What to Pursue; Money or Fulfillment?

Barack Obama was recently berated in the Wall Street Journal’s opinion section in regards to his federal debt forgiveness programs related to student debt. One such program is a limit on how many years after graduating that your debt can follow you. For some jobs sectors, such as government employees, this can be as little as ten years. Another aspect of Obama’s program is limiting the percentage of your income that has to be paid towards student debt. With the numbers of those enrolling in this program increasing, the articles main criticism of the program is that it is becoming increasingly costly for the taxpayer.

While the author has a point in that the more people who sign up for this program, the more expensive it is, this is the case for many government programs including food stamps, welfare, etc. The writer also claims that it is a negative point that such programs incentivize going into lower paying fields if the government will forgive their student debt faster. While this may be the case, isn’t it better to have people in some positions who otherwise wouldn’t have been able to afford to take a lower paying job if that is what they want to do for work? I know some grad school students and phd candidates not only get their tuition covered, they get a stipend for living expenses. While this isn’t the case for any undergraduate programs (that I know of), going easier on their student debt can incentivize and allow more people to pursue fields with lower pay that they find more fulfilling even though it may not require an advanced degree.

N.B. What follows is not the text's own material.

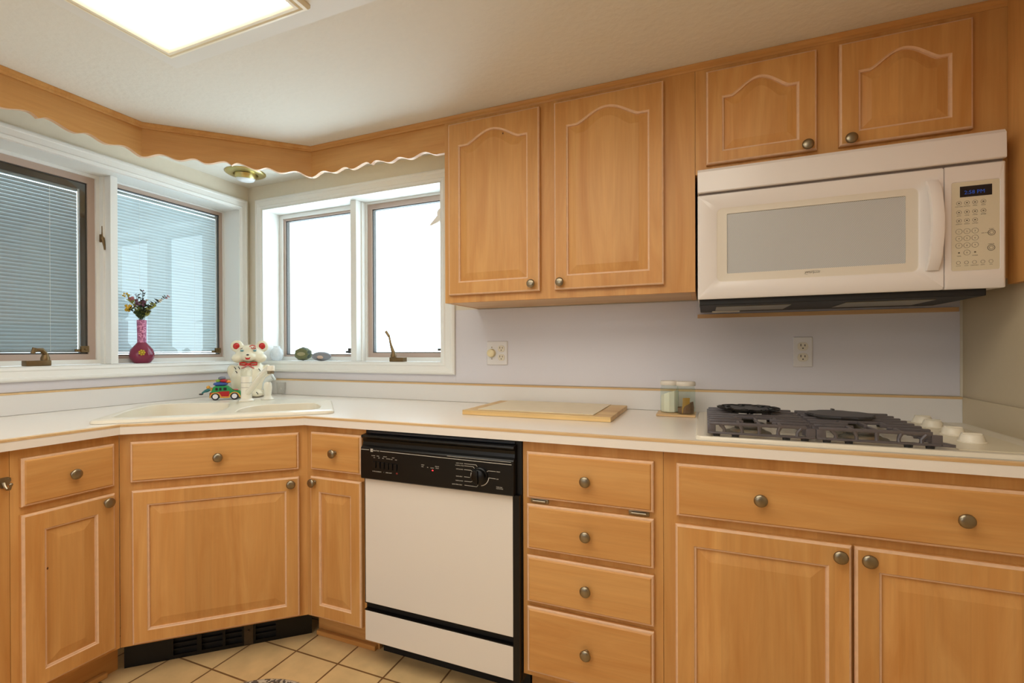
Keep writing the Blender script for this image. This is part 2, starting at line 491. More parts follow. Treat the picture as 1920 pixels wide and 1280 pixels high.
def make_window(name, W, mull, sashes, rz, label):
    root = empty(name, (0, 0, 0), rz)
    tag(root, kind='structure')
    u0, u1, z0, z1 = W['u0'], W['u1'], W['z0'], W['z1']
    bm = BM()
    o = (W['ou0'], W['ou1'], W['oz0'], W['oz1']); i = (u0, u1, z0, z1)
    mix = lambda k: tuple(a+(b-a)*k for a, b in zip(o, i))
    loft(bm, [rect(*o, -0.0005), rect(*o, -0.016), rect(*mix(0.12), -0.020), rect(*mix(0.25), -0.020), rect(*mix(0.32), -0.0165),
              rect(*mix(0.70), -0.013), rect(*mix(0.78), -0.016), rect(*mix(0.9), -0.014), rect(*mix(1.0), -0.010), rect(*i, -0.0005)])
    link('casing', bm, M_trimw, root)
    bm = BM()
    e = 0.0006
    D = 0.125
    j = (u0+e, u1-e, z0+e, z1-e); j2 = (u0+0.006, u1-0.006, z0+0.0025, z1-0.006)
    loft(bm, [rect(*j, -0.0095), rect(*j2, -0.0095), rect(*j2, D), rect(*j, D), rect(*j, -0.0095)])
    link('jamb', bm, M_trimw, root)
    bm = BM()
    box(bm, mull[0], mull[1], 0.045, D+0.03, z0+0.003, z1-0.0065, 0.002)
    box(bm, mull[0]-0.008, mull[1]+0.008, 0.085, D+0.03, z0+0.003, z1-0.0065, 0.002)
    link('mullion', bm, M_trimw, root)
    for S in sashes:
        a, b = S['u']; za, zb = z0+0.003, z1-0.0065
        bm = BM()
        wst = S['stop']
        ring(bm, (a, b, za, zb), (a+wst, b-wst, za+S['stopz'], zb-wst), D-0.014, D+0.03)
        link('stop', bm, M_trimw, root)
        sr = (a+wst, b-wst, za+S['stopz'], zb-wst)
        w = S['w']
        bm = BM()
        r1 = (sr[0]+w, sr[1]-w, sr[2]+w*0.9, sr[3]-w)
        g = 0.004
        r2 = (r1[0]+g, r1[1]-g, r1[2]+g, r1[3]-g)
        ring(bm, sr, r1, D-0.004, D+0.028)
        ring(bm, r1, r2, D+0.002, D+0.026, 1)
        sash = link('sash_frame', bm, [M_sash, M_gasket], root)
        bm = BM(); box(bm, r2[0]-0.002, r2[1]+0.002, D+0.004, D+0.0065, r2[2]-0.002, r2[3]+0.002)
        link('pane', bm, M_pane, root)
        if S.get('blind'):
            bm = BM()
            gap = S.get('gap', 0.006)
            top = r2[3]-gap-0.012
            box(bm, r2[0]+0.004, r2[1]-gap, D+0.011, D+0.026, top, top+0.012)
            z = top-0.012; k = 0
            while z > r2[2]+0.014:
                n = 5
                pr = []
                for q in range(n+1):
                    s = (q/n-0.5)*0.0164
                    ang = math.radians(74 if S['blind'] == 1 else 82)
                    yy = s*math.cos(ang); zz = s*math.sin(ang)
                    bow = 0.0016*(1-(2*q/n-1)**2)
                    pr.append((yy-bow*math.sin(ang), zz+bow*math.cos(ang)))
                va = [bm.verts.new((r2[0]+0.004, D+0.0185+yy, z+zz)) for yy, zz in pr]
                vb = [bm.verts.new((r2[1]-gap, D+0.0185+yy, z+zz)) for yy, zz in pr]
                for q in range(n): bm.faces.new((va[q], va[q+1], vb[q+1], vb[q]))
                z -= 0.0149; k += 1
            box(bm, r2[0]+0.004, r2[1]-gap, D+0.012, D+0.025, r2[2]+0.004, r2[2]+0.010)
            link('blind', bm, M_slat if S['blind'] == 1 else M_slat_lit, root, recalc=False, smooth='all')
            bm = BM()
            for fx in (0.22, 0.78):
                xx = r2[0]+(r2[1]-r2[0]-0.026)*fx
                tube(bm, [(xx, D+0.0085, top), (xx, D+0.0085, r2[2]+0.008)], 0.0007, 5)
            tube(bm, [(r2[1]-gap+0.003, D+0.0135, top+0.01), (r2[1]-gap+0.003, D+0.0135, r2[2]+0.02)], 0.0022, 6)
            link('blind_cord', bm, M_trimw, root)
        if S.get('gap', 0) > 0.01:
            bm = BM(); g2 = S['gap']-0.001
            ring(bm, (r2[0]-0.002, r2[1]+0.002, r2[2]-0.002, r2[3]+0.002), (r2[0]+0.002, r2[1]-g2+0.006, r2[2]+0.003, r2[3]-g2), D+0.008, D+0.028)
            link('spacer', bm, M_gasket, root)
        if S.get('bracket'):
            bm = BM()
            bx = r2[1] if S['bracket'] == 'r' else r2[0]
            box(bm, bx-0.028, bx+0.002, D-0.016, D-0.002, r2[2]+0.004, r2[2]+0.032, 0.002)
            ball(bm, (bx-0.012, D-0.017, r2[2]+0.017), 0.006, 1)
            box(bm, bx-0.048, bx-0.028, D-0.010, D-0.004, r2[2]+0.006, r2[2]+0.018, 0.001)
            link('corner_bracket', bm, M_bronze if S.get('bk_bronze', 1) else M_gasket, root)
        for hz in S.get('clips', ()):
            bm = BM(); box(bm, sr[0]+w-0.001, sr[0]+w+0.007, D-0.006, D+0.001, hz, hz+0.028, 0.001)
            link('sash_clip', bm, M_gasket, root)
    return root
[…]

The article takes a tough stance on fields of study that don’t have high pay and whose graduates are likely to need help paying back their student debt because their chosen career doesn’t allow them to make enough money. I took issue with this because for many people, their preferences are such that personal fulfillment and happiness at work is much more important than earning a high salary. Most of these people understand that when they choose their field of study in college that they may not make as much as an engineering or finance major. My point is that high levels of debt is a major cause of unhappiness and stress, and while programs that help forgive debt can be expensive, they are a drop in the bucket in terms of the United States’ federal budget and federal debt but if they allow students to pursue passions that they otherwise wouldn’t have, then isn’t it money well spent?

One thought on “What to Pursue; Money or Fulfillment?

  1. jhchamot

    Great post. I completely agree; esecially with your point about people’s motives for going into a field. Not everyone has a purely-monetary incentive for choosing a career, and it is important to note this is issues like this one.